Copy out the listing exactly.
▬▬▬▬▬▬
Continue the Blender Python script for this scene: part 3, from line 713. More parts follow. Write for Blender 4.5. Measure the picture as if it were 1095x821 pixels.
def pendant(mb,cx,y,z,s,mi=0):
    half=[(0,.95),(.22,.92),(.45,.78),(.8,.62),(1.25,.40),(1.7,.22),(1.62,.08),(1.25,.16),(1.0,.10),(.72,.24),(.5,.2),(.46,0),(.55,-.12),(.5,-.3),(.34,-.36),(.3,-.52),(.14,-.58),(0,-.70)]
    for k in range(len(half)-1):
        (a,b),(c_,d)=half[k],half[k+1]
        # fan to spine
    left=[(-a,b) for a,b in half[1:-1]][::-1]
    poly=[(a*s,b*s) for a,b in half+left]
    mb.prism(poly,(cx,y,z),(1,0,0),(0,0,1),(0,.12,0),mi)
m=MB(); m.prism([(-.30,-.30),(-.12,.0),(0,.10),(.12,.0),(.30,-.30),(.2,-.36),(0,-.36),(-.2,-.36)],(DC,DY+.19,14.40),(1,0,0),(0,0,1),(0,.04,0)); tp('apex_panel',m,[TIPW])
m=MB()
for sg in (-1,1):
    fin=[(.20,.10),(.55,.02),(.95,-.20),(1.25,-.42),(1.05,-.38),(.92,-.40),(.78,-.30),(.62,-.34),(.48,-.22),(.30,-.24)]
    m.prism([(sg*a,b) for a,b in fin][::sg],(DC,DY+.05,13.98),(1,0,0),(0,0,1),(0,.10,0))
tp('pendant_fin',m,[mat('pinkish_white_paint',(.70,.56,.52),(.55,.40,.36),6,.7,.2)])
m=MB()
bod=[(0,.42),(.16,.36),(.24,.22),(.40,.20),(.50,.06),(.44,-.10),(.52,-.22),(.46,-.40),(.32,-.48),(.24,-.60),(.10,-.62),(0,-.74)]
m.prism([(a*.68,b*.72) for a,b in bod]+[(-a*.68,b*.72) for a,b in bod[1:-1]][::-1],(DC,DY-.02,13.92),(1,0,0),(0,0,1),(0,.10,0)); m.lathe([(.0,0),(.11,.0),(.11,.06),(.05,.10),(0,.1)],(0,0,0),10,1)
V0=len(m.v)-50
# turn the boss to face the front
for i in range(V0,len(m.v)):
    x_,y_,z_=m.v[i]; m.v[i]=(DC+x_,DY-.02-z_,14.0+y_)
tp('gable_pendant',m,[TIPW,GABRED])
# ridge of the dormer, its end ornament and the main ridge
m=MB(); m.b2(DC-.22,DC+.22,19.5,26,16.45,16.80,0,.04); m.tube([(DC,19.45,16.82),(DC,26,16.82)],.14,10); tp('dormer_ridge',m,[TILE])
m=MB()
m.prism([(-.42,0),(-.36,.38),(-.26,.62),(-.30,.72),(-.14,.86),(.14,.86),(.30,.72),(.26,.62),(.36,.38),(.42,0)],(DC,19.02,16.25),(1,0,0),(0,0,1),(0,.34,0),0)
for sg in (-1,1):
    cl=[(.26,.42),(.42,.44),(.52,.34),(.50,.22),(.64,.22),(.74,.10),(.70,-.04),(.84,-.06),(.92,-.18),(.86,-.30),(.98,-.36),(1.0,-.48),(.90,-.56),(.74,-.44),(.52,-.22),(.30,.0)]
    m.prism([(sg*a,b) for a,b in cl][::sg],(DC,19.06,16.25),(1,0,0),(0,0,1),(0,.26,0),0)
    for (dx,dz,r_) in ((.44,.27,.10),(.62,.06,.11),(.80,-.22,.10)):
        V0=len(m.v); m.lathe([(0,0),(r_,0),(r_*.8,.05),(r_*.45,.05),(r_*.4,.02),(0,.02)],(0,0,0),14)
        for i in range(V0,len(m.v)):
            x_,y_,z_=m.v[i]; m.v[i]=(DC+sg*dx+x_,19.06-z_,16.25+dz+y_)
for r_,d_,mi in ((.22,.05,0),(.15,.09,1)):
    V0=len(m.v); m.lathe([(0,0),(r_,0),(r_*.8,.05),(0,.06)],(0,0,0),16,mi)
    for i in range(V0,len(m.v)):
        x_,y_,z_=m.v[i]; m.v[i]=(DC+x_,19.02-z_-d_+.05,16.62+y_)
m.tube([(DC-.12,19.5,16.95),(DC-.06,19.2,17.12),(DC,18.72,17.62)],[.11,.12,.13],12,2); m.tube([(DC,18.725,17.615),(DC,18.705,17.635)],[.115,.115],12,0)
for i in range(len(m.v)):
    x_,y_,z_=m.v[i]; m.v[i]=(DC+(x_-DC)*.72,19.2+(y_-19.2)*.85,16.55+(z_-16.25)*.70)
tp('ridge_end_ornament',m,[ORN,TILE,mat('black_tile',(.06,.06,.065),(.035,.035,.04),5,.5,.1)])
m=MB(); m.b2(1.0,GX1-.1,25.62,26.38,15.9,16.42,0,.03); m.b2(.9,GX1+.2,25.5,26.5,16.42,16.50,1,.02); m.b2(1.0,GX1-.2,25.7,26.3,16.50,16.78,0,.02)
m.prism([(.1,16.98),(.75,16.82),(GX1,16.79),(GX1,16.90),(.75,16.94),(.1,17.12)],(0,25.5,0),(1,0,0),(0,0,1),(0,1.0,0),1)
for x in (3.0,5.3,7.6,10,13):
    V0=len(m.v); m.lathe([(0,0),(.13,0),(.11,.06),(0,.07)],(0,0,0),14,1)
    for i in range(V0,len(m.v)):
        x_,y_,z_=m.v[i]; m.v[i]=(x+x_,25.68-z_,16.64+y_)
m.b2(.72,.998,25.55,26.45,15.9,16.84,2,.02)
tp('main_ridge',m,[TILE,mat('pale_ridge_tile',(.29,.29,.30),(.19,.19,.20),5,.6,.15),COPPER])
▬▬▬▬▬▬
> [Response to the exercise]:
Continue the Blender Python script for this scene: part 3, from line 713. More parts follow. Write for Blender 4.5. Measure the picture as if it were 1095x821 pixels.
def pendant(mb,cx,y,z,s,mi=0):
    half=[(0,.95),(.22,.92),(.45,.78),(.8,.62),(1.25,.40),(1.7,.22),(1.62,.08),(1.25,.16),(1.0,.10),(.72,.24),(.5,.2),(.46,0),(.55,-.12),(.5,-.3),(.34,-.36),(.3,-.52),(.14,-.58),(0,-.70)]
    for k in range(len(half)-1):
        (a,b),(c_,d)=half[k],half[k+1]
        # fan to spine
    left=[(-a,b) for a,b in half[1:-1]][::-1]
    poly=[(a*s,b*s) for a,b in half+left]
    mb.prism(poly,(cx,y,z),(1,0,0),(0,0,1),(0,.12,0),mi)
m=MB(); m.prism([(-.30,-.30),(-.12,.0),(0,.10),(.12,.0),(.30,-.30),(.2,-.36),(0,-.36),(-.2,-.36)],(DC,DY+.19,14.40),(1,0,0),(0,0,1),(0,.04,0)); tp('apex_panel',m,[TIPW])
m=MB()
for sg in (-1,1):
    fin=[(.20,.10),(.55,.02),(.95,-.20),(1.25,-.42),(1.05,-.38),(.92,-.40),(.78,-.30),(.62,-.34),(.48,-.22),(.30,-.24)]
    m.prism([(sg*a,b) for a,b in fin][::sg],(DC,DY+.05,13.98),(1,0,0),(0,0,1),(0,.10,0))
tp('pendant_fin',m,[mat('pinkish_white_paint',(.70,.56,.52),(.55,.40,.36),6,.7,.2)])
m=MB()
bod=[(0,.42),(.16,.36),(.24,.22),(.40,.20),(.50,.06),(.44,-.10),(.52,-.22),(.46,-.40),(.32,-.48),(.24,-.60),(.10,-.62),(0,-.74)]
m.prism([(a*.68,b*.72) for a,b in bod]+[(-a*.68,b*.72) for a,b in bod[1:-1]][::-1],(DC,DY-.02,13.92),(1,0,0),(0,0,1),(0,.10,0)); m.lathe([(.0,0),(.11,.0),(.11,.06),(.05,.10),(0,.1)],(0,0,0),10,1)
V0=len(m.v)-50
# turn the boss to face the front
for i in range(V0,len(m.v)):
    x_,y_,z_=m.v[i]; m.v[i]=(DC+x_,DY-.02-z_,14.0+y_)
tp('gable_pendant',m,[TIPW,GABRED])
# ridge of the dormer, its end ornament and the main ridge
m=MB(); m.b2(DC-.22,DC+.22,19.5,26,16.45,16.80,0,.04); m.tube([(DC,19.45,16.82),(DC,26,16.82)],.14,10); tp('dormer_ridge',m,[TILE])
m=MB()
m.prism([(-.42,0),(-.36,.38),(-.26,.62),(-.30,.72),(-.14,.86),(.14,.86),(.30,.72),(.26,.62),(.36,.38),(.42,0)],(DC,19.02,16.25),(1,0,0),(0,0,1),(0,.34,0),0)
for sg in (-1,1):
    cl=[(.26,.42),(.42,.44),(.52,.34),(.50,.22),(.64,.22),(.74,.10),(.70,-.04),(.84,-.06),(.92,-.18),(.86,-.30),(.98,-.36),(1.0,-.48),(.90,-.56),(.74,-.44),(.52,-.22),(.30,.0)]
    m.prism([(sg*a,b) for a,b in cl][::sg],(DC,19.06,16.25),(1,0,0),(0,0,1),(0,.26,0),0)
    for (dx,dz,r_) in ((.44,.27,.10),(.62,.06,.11),(.80,-.22,.10)):
        V0=len(m.v); m.lathe([(0,0),(r_,0),(r_*.8,.05),(r_*.45,.05),(r_*.4,.02),(0,.02)],(0,0,0),14)
        for i in range(V0,len(m.v)):
            x_,y_,z_=m.v[i]; m.v[i]=(DC+sg*dx+x_,19.06-z_,16.25+dz+y_)
for r_,d_,mi in ((.22,.05,0),(.15,.09,1)):
    V0=len(m.v); m.lathe([(0,0),(r_,0),(r_*.8,.05),(0,.06)],(0,0,0),16,mi)
    for i in range(V0,len(m.v)):
        x_,y_,z_=m.v[i]; m.v[i]=(DC+x_,19.02-z_-d_+.05,16.62+y_)
m.tube([(DC-.12,19.5,16.95),(DC-.06,19.2,17.12),(DC,18.72,17.62)],[.11,.12,.13],12,2); m.tube([(DC,18.725,17.615),(DC,18.705,17.635)],[.115,.115],12,0)
for i in range(len(m.v)):
    x_,y_,z_=m.v[i]; m.v[i]=(DC+(x_-DC)*.72,19.2+(y_-19.2)*.85,16.55+(z_-16.25)*.70)
tp('ridge_end_ornament',m,[ORN,TILE,mat('black_tile',(.06,.06,.065),(.035,.035,.04),5,.5,.1)])
m=MB(); m.b2(1.0,GX1-.1,25.62,26.38,15.9,16.42,0,.03); m.b2(.9,GX1+.2,25.5,26.5,16.42,16.50,1,.02); m.b2(1.0,GX1-.2,25.7,26.3,16.50,16.78,0,.02)
m.prism([(.1,16.98),(.75,16.82),(GX1,16.79),(GX1,16.90),(.75,16.94),(.1,17.12)],(0,25.5,0),(1,0,0),(0,0,1),(0,1.0,0),1)
for x in (3.0,5.3,7.6,10,13):
    V0=len(m.v); m.lathe([(0,0),(.13,0),(.11,.06),(0,.07)],(0,0,0),14,1)
    for i in range(V0,len(m.v)):
        x_,y_,z_=m.v[i]; m.v[i]=(x+x_,25.68-z_,16.64+y_)
m.b2(.72,.998,25.55,26.45,15.9,16.84,2,.02)
tp('main_ridge',m,[TILE,mat('pale_ridge_tile',(.29,.29,.30),(.19,.19,.20),5,.6,.15),COPPER])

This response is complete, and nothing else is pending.